## Stated task
Print the full listing exactly.

## Dataset section
◇ ◇ ◇ ◇

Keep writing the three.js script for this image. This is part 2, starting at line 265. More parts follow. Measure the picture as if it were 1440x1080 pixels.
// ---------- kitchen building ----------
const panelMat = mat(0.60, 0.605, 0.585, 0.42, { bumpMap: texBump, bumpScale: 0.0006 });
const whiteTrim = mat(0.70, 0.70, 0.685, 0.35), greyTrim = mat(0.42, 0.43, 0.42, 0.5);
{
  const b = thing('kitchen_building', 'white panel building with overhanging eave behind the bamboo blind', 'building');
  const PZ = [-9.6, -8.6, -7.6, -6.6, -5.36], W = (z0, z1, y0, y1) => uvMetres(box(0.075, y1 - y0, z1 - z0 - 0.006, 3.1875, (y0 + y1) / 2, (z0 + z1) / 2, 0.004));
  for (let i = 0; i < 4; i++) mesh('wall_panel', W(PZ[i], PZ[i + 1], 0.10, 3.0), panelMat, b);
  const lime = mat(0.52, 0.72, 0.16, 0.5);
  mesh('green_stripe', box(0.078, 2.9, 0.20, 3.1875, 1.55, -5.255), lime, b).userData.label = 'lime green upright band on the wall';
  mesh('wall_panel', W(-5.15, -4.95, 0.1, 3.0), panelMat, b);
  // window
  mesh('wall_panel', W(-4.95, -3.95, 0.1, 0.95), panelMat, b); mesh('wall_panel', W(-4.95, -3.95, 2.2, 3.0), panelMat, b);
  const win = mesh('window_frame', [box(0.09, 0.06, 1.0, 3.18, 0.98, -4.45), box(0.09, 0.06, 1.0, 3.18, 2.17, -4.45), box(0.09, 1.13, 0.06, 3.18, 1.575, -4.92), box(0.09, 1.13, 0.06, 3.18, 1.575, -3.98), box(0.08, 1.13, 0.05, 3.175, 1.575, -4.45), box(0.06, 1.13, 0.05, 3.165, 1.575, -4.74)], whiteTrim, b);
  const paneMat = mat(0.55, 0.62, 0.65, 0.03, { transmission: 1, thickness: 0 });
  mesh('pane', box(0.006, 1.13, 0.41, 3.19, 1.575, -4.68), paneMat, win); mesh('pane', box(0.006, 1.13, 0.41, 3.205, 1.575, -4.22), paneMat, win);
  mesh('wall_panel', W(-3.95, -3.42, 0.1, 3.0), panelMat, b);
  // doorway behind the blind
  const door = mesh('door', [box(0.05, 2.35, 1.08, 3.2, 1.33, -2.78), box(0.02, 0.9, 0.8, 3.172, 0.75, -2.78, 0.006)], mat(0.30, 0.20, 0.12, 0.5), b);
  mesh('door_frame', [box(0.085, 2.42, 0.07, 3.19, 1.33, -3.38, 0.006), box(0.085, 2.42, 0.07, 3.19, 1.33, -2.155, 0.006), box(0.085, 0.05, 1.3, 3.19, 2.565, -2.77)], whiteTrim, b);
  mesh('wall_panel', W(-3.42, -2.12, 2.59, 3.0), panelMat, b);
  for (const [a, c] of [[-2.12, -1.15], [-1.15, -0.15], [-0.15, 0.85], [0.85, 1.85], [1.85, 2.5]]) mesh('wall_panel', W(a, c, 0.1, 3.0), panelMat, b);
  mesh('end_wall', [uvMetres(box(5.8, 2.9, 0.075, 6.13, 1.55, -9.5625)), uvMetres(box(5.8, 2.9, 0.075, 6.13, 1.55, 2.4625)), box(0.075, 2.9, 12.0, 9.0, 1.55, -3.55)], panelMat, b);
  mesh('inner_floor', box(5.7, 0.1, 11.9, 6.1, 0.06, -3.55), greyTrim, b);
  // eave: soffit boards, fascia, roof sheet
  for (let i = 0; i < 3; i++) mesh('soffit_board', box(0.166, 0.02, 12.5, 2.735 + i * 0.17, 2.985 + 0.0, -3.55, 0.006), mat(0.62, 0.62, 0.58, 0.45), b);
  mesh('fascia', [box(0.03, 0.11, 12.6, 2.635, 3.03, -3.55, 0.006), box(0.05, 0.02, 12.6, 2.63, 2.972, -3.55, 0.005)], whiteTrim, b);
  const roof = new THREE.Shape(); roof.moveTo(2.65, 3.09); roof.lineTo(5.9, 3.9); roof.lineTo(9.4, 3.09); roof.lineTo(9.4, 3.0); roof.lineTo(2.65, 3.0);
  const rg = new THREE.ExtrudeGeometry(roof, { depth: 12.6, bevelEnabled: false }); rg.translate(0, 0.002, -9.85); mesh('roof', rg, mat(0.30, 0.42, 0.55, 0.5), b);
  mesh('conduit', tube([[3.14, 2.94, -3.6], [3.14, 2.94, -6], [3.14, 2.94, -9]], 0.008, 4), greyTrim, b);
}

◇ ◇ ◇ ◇

## Final result
Keep writing the three.js script for this image. This is part 2, starting at line 265. More parts follow. Measure the picture as if it were 1440x1080 pixels.
// ---------- kitchen building ----------
const panelMat = mat(0.60, 0.605, 0.585, 0.42, { bumpMap: texBump, bumpScale: 0.0006 });
const whiteTrim = mat(0.70, 0.70, 0.685, 0.35), greyTrim = mat(0.42, 0.43, 0.42, 0.5);
{
  const b = thing('kitchen_building', 'white panel building with overhanging eave behind the bamboo blind', 'building');
  const PZ = [-9.6, -8.6, -7.6, -6.6, -5.36], W = (z0, z1, y0, y1) => uvMetres(box(0.075, y1 - y0, z1 - z0 - 0.006, 3.1875, (y0 + y1) / 2, (z0 + z1) / 2, 0.004));
  for (let i = 0; i < 4; i++) mesh('wall_panel', W(PZ[i], PZ[i + 1], 0.10, 3.0), panelMat, b);
  const lime = mat(0.52, 0.72, 0.16, 0.5);
  mesh('green_stripe', box(0.078, 2.9, 0.20, 3.1875, 1.55, -5.255), lime, b).userData.label = 'lime green upright band on the wall';
  mesh('wall_panel', W(-5.15, -4.95, 0.1, 3.0), panelMat, b);
  // window
  mesh('wall_panel', W(-4.95, -3.95, 0.1, 0.95), panelMat, b); mesh('wall_panel', W(-4.95, -3.95, 2.2, 3.0), panelMat, b);
  const win = mesh('window_frame', [box(0.09, 0.06, 1.0, 3.18, 0.98, -4.45), box(0.09, 0.06, 1.0, 3.18, 2.17, -4.45), box(0.09, 1.13, 0.06, 3.18, 1.575, -4.92), box(0.09, 1.13, 0.06, 3.18, 1.575, -3.98), box(0.08, 1.13, 0.05, 3.175, 1.575, -4.45), box(0.06, 1.13, 0.05, 3.165, 1.575, -4.74)], whiteTrim, b);
  const paneMat = mat(0.55, 0.62, 0.65, 0.03, { transmission: 1, thickness: 0 });
  mesh('pane', box(0.006, 1.13, 0.41, 3.19, 1.575, -4.68), paneMat, win); mesh('pane', box(0.006, 1.13, 0.41, 3.205, 1.575, -4.22), paneMat, win);
  mesh('wall_panel', W(-3.95, -3.42, 0.1, 3.0), panelMat, b);
  // doorway behind the blind
  const door = mesh('door', [box(0.05, 2.35, 1.08, 3.2, 1.33, -2.78), box(0.02, 0.9, 0.8, 3.172, 0.75, -2.78, 0.006)], mat(0.30, 0.20, 0.12, 0.5), b);
  mesh('door_frame', [box(0.085, 2.42, 0.07, 3.19, 1.33, -3.38, 0.006), box(0.085, 2.42, 0.07, 3.19, 1.33, -2.155, 0.006), box(0.085, 0.05, 1.3, 3.19, 2.565, -2.77)], whiteTrim, b);
  mesh('wall_panel', W(-3.42, -2.12, 2.59, 3.0), panelMat, b);
  for (const [a, c] of [[-2.12, -1.15], [-1.15, -0.15], [-0.15, 0.85], [0.85, 1.85], [1.85, 2.5]]) mesh('wall_panel', W(a, c, 0.1, 3.0), panelMat, b);
  mesh('end_wall', [uvMetres(box(5.8, 2.9, 0.075, 6.13, 1.55, -9.5625)), uvMetres(box(5.8, 2.9, 0.075, 6.13, 1.55, 2.4625)), box(0.075, 2.9, 12.0, 9.0, 1.55, -3.55)], panelMat, b);
  mesh('inner_floor', box(5.7, 0.1, 11.9, 6.1, 0.06, -3.55), greyTrim, b);
  // eave: soffit boards, fascia, roof sheet
  for (let i = 0; i < 3; i++) mesh('soffit_board', box(0.166, 0.02, 12.5, 2.735 + i * 0.17, 2.985 + 0.0, -3.55, 0.006), mat(0.62, 0.62, 0.58, 0.45), b);
  mesh('fascia', [box(0.03, 0.11, 12.6, 2.635, 3.03, -3.55, 0.006), box(0.05, 0.02, 12.6, 2.63, 2.972, -3.55, 0.005)], whiteTrim, b);
  const roof = new THREE.Shape(); roof.moveTo(2.65, 3.09); roof.lineTo(5.9, 3.9); roof.lineTo(9.4, 3.09); roof.lineTo(9.4, 3.0); roof.lineTo(2.65, 3.0);
  const rg = new THREE.ExtrudeGeometry(roof, { depth: 12.6, bevelEnabled: false }); rg.translate(0, 0.002, -9.85); mesh('roof', rg, mat(0.30, 0.42, 0.55, 0.5), b);
  mesh('conduit', tube([[3.14, 2.94, -3.6], [3.14, 2.94, -6], [3.14, 2.94, -9]], 0.008, 4), greyTrim, b);
}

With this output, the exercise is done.